As a much higher aspect of this solidarity—and as may have already suggested itself to the reader from the passage cited above from the anonymous Rabbi—we may regard the suffering of the righteous as an atonement for the sins of their contemporaries. “When there will be neither Tabernacle nor the Holy Temple,” Moses is said to have asked God, “what will become of Israel?” Whereupon God answers, “I will take from among them the righteous man whom I shall consider as pledged for them, and will forgive all their sins;” the death of the perfect man, or even his suffering being looked upon as an expiation for the shortcoming of his generation.(175)
It is hardly necessary to remind the reader of the affinity of this idea with that of sacrifices in general, as in both cases it is the innocent being which has to suffer for the sins of another creature. But there is one vital point which makes all the difference. It is that in our case the suffering is not enforced, but is a voluntary act on the part of the sacrifice, and is even desired by him. Without entering here on the often‐ discussed theme of the suffering of the Messiah, I need only mention the words of R. Ishmael who, on a very slight provocation, exclaimed, “I am the atonement for the Jews,” which means that he took upon him all their sins to suffer for them.(176) This desire seems to have its origin in nothing else than a deep sympathy and compassion with Israel. To suffer _for_, or, at least _with_ Israel was, according to the Rabbis, already the ideal of Moses. He is said, indeed, to have broken the Two Tables with the purpose of committing some sin, so that he would have either to be condemned together with Israel (for the sin of the golden calf), or to be pardoned together with them.(177) And this conduct was expected not only from the leaders of Israel, but almost from every Jew. “When Israel is in a state of affliction (as, for instance, famine) one must not say, I will rather live by myself, and eat and drink, and peace be unto thee, my soul. To those who do so the words of the Scriptures are to be applied: And in that day did the Lord God of Hosts call to weeping and to mourning, ... and behold joy and gladness.... Surely this iniquity shall not be purged out from you till ye die” (Is. xxii. 12‐14). Another passage is to the effect that, when a man shows himself indifferent to the suffering of the community, there come the two angels (who accompany every Jew), put their hands on his head, and say, “This man who has separated himself shall be excluded from their consolations.”(178)
We might now characterise this sort of suffering as the chastisement of love (of the righteous) to mankind, or rather to Israel. But we must not confuse it with the Chastisement of Love often mentioned in the Talmud, though this idea also seems calculated to account for the suffering of the righteous.

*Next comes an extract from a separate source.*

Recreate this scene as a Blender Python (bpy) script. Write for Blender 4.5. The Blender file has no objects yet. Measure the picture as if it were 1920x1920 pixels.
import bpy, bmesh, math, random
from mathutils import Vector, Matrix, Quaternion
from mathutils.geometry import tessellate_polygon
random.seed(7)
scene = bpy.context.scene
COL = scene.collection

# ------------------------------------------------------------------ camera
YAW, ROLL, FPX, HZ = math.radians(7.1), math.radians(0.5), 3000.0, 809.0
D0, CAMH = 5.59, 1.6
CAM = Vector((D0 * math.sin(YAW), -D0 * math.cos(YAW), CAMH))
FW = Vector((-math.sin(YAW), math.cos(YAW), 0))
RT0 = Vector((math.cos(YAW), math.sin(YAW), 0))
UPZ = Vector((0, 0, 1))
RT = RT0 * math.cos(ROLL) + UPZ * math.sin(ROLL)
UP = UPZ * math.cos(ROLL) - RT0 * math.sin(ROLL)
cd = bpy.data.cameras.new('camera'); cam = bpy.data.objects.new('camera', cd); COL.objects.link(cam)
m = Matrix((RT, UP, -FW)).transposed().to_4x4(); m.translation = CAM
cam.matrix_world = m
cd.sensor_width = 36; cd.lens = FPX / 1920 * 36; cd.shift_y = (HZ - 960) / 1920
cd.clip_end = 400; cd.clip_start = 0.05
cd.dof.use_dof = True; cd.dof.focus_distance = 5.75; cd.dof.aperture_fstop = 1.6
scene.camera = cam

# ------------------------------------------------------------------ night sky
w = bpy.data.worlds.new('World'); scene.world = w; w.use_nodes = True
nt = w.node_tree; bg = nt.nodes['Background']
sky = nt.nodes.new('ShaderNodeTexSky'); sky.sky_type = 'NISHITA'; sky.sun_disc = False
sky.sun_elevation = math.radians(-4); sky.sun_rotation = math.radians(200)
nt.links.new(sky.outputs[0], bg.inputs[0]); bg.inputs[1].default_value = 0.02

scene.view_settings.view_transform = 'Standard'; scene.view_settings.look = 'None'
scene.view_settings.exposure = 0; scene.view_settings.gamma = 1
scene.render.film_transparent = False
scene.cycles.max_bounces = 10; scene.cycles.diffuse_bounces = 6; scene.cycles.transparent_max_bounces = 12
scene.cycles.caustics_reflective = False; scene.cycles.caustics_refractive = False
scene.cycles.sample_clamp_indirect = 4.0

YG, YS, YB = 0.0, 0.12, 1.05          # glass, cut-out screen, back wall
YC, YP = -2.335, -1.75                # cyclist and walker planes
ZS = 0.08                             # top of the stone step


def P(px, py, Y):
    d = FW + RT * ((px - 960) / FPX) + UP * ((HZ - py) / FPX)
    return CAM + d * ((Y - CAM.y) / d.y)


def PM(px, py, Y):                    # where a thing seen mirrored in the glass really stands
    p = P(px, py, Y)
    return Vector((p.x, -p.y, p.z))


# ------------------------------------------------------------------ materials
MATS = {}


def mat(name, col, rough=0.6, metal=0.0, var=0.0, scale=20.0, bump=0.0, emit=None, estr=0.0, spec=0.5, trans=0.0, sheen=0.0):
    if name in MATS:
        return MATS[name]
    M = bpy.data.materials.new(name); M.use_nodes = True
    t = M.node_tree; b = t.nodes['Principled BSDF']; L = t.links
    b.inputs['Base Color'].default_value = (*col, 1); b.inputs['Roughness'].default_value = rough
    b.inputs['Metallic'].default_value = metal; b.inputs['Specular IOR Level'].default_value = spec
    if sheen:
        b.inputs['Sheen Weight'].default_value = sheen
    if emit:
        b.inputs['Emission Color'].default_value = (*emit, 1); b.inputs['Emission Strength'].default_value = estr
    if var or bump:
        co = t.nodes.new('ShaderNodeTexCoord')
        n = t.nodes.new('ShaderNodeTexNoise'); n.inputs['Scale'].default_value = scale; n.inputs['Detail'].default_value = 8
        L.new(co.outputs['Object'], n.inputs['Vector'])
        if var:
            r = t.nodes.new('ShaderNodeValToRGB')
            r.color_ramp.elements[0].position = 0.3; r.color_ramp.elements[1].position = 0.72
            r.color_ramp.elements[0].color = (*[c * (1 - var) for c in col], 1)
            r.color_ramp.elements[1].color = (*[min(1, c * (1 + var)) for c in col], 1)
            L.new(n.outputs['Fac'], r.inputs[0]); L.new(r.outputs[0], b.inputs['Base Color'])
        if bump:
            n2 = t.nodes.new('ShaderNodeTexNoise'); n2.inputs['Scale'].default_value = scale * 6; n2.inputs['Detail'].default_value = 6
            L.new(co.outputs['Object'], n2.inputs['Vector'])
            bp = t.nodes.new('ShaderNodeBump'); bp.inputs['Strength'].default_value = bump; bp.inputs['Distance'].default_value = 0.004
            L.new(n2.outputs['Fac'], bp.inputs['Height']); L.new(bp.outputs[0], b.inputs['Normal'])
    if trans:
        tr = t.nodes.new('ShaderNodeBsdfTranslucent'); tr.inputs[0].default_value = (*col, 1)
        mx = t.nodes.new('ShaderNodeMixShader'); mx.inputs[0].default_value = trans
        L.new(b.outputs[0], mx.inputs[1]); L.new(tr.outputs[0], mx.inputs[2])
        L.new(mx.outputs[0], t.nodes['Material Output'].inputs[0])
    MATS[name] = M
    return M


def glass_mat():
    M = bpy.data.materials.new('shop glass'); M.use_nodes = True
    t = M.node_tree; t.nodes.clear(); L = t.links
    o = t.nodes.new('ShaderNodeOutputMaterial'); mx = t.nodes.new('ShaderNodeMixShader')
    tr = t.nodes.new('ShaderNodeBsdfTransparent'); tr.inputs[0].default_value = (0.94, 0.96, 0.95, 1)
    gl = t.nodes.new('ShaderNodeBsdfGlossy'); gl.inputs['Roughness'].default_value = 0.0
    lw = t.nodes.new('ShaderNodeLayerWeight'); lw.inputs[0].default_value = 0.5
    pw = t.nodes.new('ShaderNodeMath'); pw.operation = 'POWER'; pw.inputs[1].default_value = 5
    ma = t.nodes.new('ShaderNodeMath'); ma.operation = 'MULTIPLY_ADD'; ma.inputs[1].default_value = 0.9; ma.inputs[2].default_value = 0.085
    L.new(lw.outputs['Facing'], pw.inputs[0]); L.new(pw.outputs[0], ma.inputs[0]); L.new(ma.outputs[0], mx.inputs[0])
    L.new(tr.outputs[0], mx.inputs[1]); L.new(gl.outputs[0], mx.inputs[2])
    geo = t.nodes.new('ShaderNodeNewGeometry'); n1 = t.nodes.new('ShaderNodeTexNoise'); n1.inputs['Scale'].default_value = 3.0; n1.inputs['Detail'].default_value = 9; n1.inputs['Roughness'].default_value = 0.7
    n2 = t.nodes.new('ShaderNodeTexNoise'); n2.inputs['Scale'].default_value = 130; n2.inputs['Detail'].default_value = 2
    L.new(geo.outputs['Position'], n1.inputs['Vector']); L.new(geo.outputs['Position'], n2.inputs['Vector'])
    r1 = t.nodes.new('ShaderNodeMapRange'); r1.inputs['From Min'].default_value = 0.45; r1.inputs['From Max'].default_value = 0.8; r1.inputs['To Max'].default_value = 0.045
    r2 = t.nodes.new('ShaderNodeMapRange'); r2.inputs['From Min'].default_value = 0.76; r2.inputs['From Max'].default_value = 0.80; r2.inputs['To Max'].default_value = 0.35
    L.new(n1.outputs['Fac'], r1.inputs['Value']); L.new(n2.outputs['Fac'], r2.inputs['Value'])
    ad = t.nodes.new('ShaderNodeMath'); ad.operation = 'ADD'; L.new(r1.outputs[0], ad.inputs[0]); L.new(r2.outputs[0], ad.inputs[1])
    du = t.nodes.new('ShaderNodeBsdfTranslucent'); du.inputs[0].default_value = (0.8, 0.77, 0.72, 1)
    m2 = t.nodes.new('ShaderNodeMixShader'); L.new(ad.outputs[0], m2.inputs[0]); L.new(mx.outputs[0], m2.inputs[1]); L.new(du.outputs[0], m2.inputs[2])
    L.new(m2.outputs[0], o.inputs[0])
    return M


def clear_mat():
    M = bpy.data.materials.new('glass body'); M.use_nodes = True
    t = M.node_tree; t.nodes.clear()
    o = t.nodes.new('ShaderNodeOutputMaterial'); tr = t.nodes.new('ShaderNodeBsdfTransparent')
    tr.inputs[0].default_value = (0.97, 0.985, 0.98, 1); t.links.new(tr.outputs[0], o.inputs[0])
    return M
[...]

Here the love is not on the side of the sufferer, but proceeds from him who inflicts this suffering. “Him,” says R. Huna, “in whom God delights he crushes with suffering.” As a proof of this theory the words of Is. liii. 10 are given, which are interpreted to mean: him whom the Lord delights in He puts to grief. Another passage, by the same authority, is to the effect that where there is no sufficient cause for punishment (the man being entirely free from sin), we have to regard his suffering as a chastisement of love, for it is said: “Whom the Lord loveth He correcteth” (Proverbs iii. 11).(179) To what purpose He corrects him may, perhaps, be seen from the following passage: “R. Eleazar ben Jacob says: If a man is visited by affliction he has to be thankful to God for it: for suffering draws man to, and reconciles him with God, as it is said: For whom God loveth he correcteth.”(180)

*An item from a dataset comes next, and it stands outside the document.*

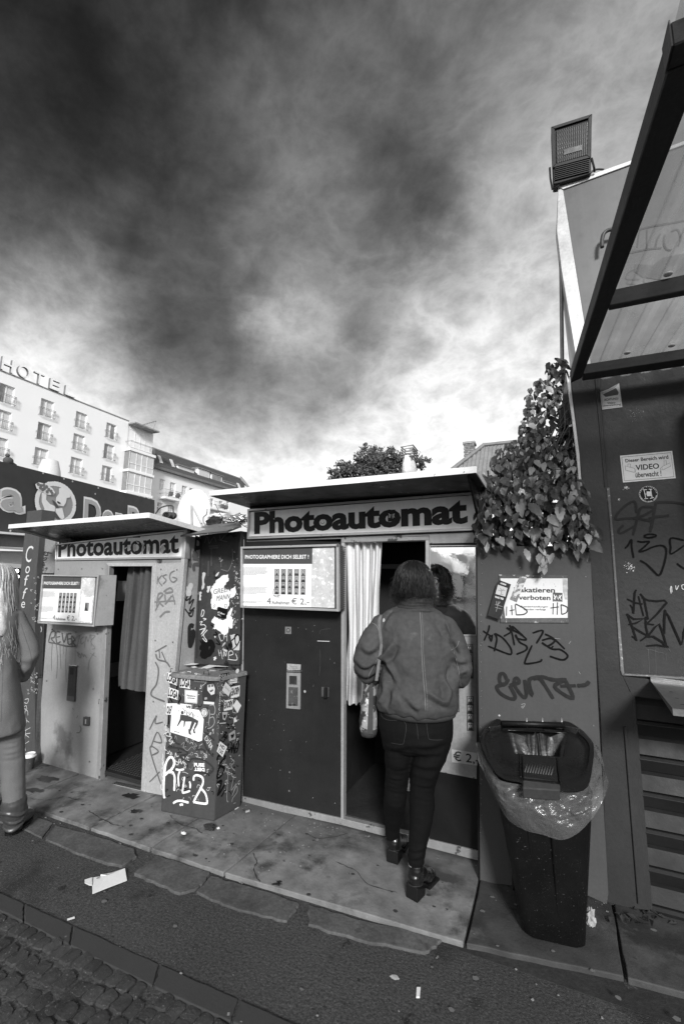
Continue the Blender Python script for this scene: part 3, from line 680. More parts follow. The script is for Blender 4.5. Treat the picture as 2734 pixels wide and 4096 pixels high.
# roof
q = [hz(K(22, 1205), 2.026), hz(K(342, 1178), 2.034), np.array([-2.455, 2.78, 1.985]), np.array([-4.32, 3.05, 1.915])]
rf1 = MB().prism(q, (0, 0, -.012)).build('roof', M('roof_underside', .10), b1)
tr = MB()
for a, b in ((0, 1), (1, 2), (3, 0)):
    d_ = (q[b] - q[a]) / np.linalg.norm(q[b] - q[a]); nn = np.cross(d_, [0, 0, 1.])
    tr.prism([q[a] + [0, 0, -.03], q[b] + [0, 0, -.03], q[b] + [0, 0, .006], q[a] + [0, 0, .006]], nn * .006)
tr.build('roof_edge', M('roof_edge_white', .75, .45, var=.08, dark=(30, .68, .2)), rf1)
box('roof_bracket', -4.08, -2.58, 2.70, 2.75, 1.86, 1.895, TRIM_DULL, b1)
# display case of booth 1
PB1 = Plane((.10, -1, 0), (-3.6, 2.53, 0))
c1 = panel('display_case', PB1, [K(98, 1319), K(224, 1321), K(213, 1436), K(88, 1430)], .12, M('case_side', .2, .4, .3, var=.1), b1, off=-.015)
frame('case_frame', PB1, [K(96, 1318), K(226, 1320), K(215, 1438), K(86, 1430)], .013, .03, TRIM, c1, off=.006)
MB().prism([PB1(B(768, 488), .0), PB1(B(738, 888), .0), PB1(B(738, 888), 0) + [.06, .13, 0], PB1(B(768, 488), 0) + [.06, .13, 0]], (-.01, 0, 0)).build('case_side_panel', GREYPAINT, c1)
p1q = [B(343, 503), B(640, 503), B(610, 862), B(303, 848)]
po1 = flat('poster', PB1, p1q, M('poster_paper', .78), c1, -.012)
flat('backing_sheet', PB1, [B(640, 503), B(748, 505), B(722, 868), B(610, 862)], M('scuffed_backing', .6), c1, -.011)
poster(PB1, p1q, po1, -.011)
nq = [B(640, 662), B(726, 664), B(712, 858), B(617, 852)]
nt_ = flat('notice', PB1, nq, WHITE, po1, -.009); flat('notice_photo', PB1, subq(nq, .38, .22, .72, .56), flatM(.2), nt_, -.008); graffiti(PB1, B, [[(675, 712), (673, 745), (668, 770)], [(676, 745), (682, 770)]], .012, INK, nt_, 'notice_figure', -.007)
# coin plate etc. on booth 1
cp1 = panel('coin_plate', P1, [B(540, 1195), B(597, 1200), B(583, 1482), B(521, 1472)], .02, M('dark_plate', .07, .4, .4, light=(30, .66, .3)), b1, off=.012)
panel('plate_lip', P1, [B(540, 1193), B(598, 1198), B(597, 1207), B(539, 1203)], .02, CHROME, cp1, off=.02)
flat('coin_tray', P1, [B(550, 1215), B(580, 1217), B(576, 1270), B(547, 1268)], INK, cp1, .0135)
flat('plate_lower', P1, [B(524, 1432), B(583, 1440), B(582, 1482), B(521, 1472)], M('hatch_metal', .2), cp1, .0135)
k1 = panel('switch_plate', P1, [B(652, 1600), B(693, 1603), B(690, 1672), B(648, 1668)], .02, M('dark_plate', .04), b1, off=.02)
flat('switch_lever', P1, [B(667, 1618), B(677, 1619), B(675, 1655), B(665, 1654)], flatM(.3), k1, .0205)
for p in ((407, 915), (592, 932), (762, 950), (366, 1318), (729, 1380), (456, 443), (640, 440), (800, 440), (1260, 445), (1385, 448), (1215, 1002), (1352, 1015), (1200, 1480), (700, 1650 + 300)):
    bolt(P1, B(*p), .007, BOLT, b1, .006)
G1 = flatM(.10)
graffiti(P1, B, [[(380, 1010), (400, 940), (430, 930), (425, 975), (400, 985), (430, 1020)], [(470, 935), (440, 940), (445, 1020), (475, 1010)], [(445, 975), (470, 970)], [(485, 940), (500, 1015), (525, 945)], [(560, 950), (530, 955), (535, 1030), (570, 1020)], [(535, 990), (560, 985)], [(565, 1040), (560, 965), (585, 1000), (570, 1010), (595, 1050)], [(380, 1015), (420, 1022), (520, 1045), (590, 1048)]], .012, G1, b1)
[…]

It is in conformity with such a high conception that affliction, far from being dreaded, becomes almost a desirable end, and we hear many Rabbis exclaim, “Beloved is suffering,” for by it fatherly love is shown to man by God; by it man obtains purification and atonement, by it Israel came in possession of the best gifts, such as the Torah, the Holy Land, and eternal life.(181) And so also the sufferer, far from being considered as a man with a suspected past, becomes an object of veneration, on whom the glory of God rests, and he brings salvation to the world if he bears his affliction with joyful submission to the will of God.(182) Continuous prosperity is by no means to be longed after, for, as R. Ishmael taught, “He who has passed forty days without meeting adversity has already received his (share of the) world (to come) in this life.”(183) Nay, the standing rule is that the really righteous suffer, whilst the wicked are supposed to be in a prosperous state. Thus, R. Jannai said, “We (average people) enjoy neither the prosperity of the wicked nor the afflictions of the righteous,”(184) whilst his contemporary, Rab, declared that he who experiences no affliction and persecution does not belong to them (the Jews).(185)
2. The second main view on Retribution is that recorded by the Rabbis as in direct opposition to that of R. Ammi. It is that there is suffering as well as death without sin and transgression. We may now just as well infer that there is prosperity and happiness without preceding merits. And this is, indeed, the view held by R. Meir. For in contradiction to the view cited above, R. Meir declares that the request of Moses to have explained to him the mysterious ways of Providence was _not_ granted, and the answer he received was, “And I will shew mercy on whom I will shew mercy” (Exod.